Maka secara otomatis pula cara hidup dan cara berpikir masyarakat menjadi kapitalistik, sekuler, liberal dan materialistis dalam melakukan setiap perbuatan.
Adapun dalam sistem islam, utang-piutang hukumnya adalah mubah (boleh). Utang dalam Islam adalah suatu perbuatan yang harus dihindari, kecuali dalam keadaan darurat atau kebutuhan yang mendesak. Dalam Al-Quran, Allah SWT berfirman dalam QS. Al-Baqarah: 188:
وَلَا تَأْكُلُوْٓا اَمْوَالَكُمْ بَيْنَكُمْ بِالْبَاطِلِ وَتُدْلُوْا بِهَآ اِلَى الْحُكَّامِ لِتَأْكُلُوْا فَرِيْقًا مِّنْ اَمْوَالِ النَّاسِ بِالْاِثْمِ وَاَنْتُمْ تَعْلَمُوْنَ ࣖ
Artinya: “Dan janganlah kamu memakan harta sesamamu dengan cara yang batil, dan janganlah kamu memberikan suap kepada hakim agar kamu dapat memakan sebagian dari harta orang lain dengan cara yang tidak benar.”
Dalam hadist yang diriwayatkan HR. Bukhari dan Muslim, Rasulullah SAW bersabda: “Barang siapa yang berhutang hendaklah ia segera melunasinya.”
Dari ayat dan hadis tersebut, dapat disimpulkan bahwa hutang dalam Islam dilarang kecuali dalam keadaan darurat atau kebutuhan yang mendesak. Selain itu, utang harus segera dilunasi agar tidak menimbulkan masalah di kemudian hari.

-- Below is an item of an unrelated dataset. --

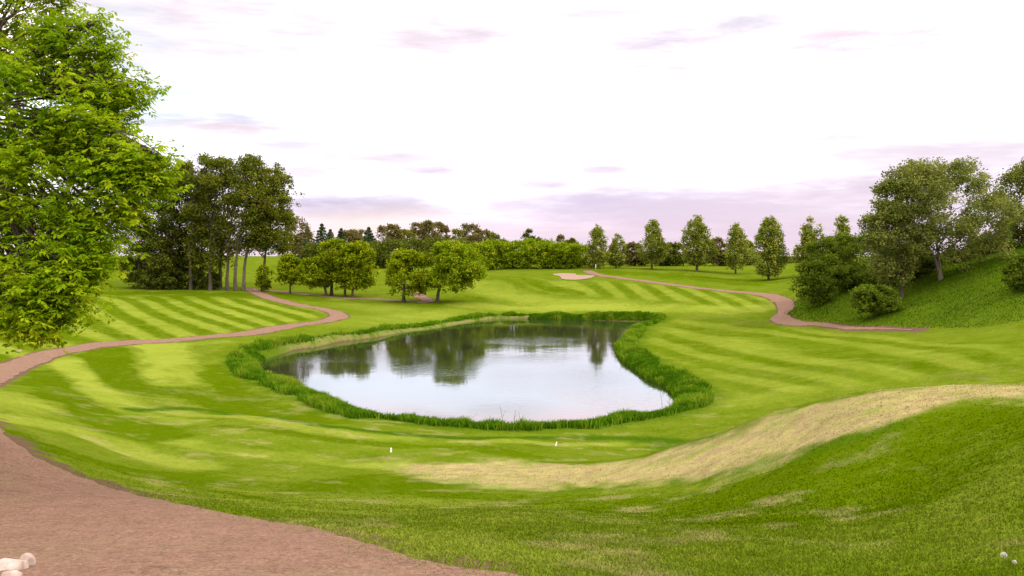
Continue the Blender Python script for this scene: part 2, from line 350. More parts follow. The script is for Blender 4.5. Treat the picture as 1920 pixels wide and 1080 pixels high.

Namun, jika seseorang meminjam uang untuk keperluan yang baik dan ia mampu melunasi hutangnya tepat waktu, tidak ada bunga, tidak ada denda, maka hal tersebut diperbolehkan dalam Islam. Dalam hal ini, hutang dianggap sebagai sarana untuk membantu orang lain dan bukan sebagai suatu bentuk penindasan atau pengambilan harta secara tidak sah.
Jika negara menerapkan hukum hukum syariah islam dalam perekonomian negara, maka otomatis masyarakat pun mengikuti aturan yang berlaku. Dan otomatis pula cara hidup dan cara berpikir masyarakat akan berdasarkan hukum hukum syariah islam. Demikianlah setiap sistem/ideologi itu mempunyai pemikiran (fikrah) dan jalan (metode) untuk menerapkan pemikirannya. Sistem/ideologi islam pun membutuhkan cara untuk menerapkan aturan syariahnya secara kaffah yaitu dengan tegaknya sebuah negara yang bernama Khilafah. Insya Allah, wallahualam bishawab.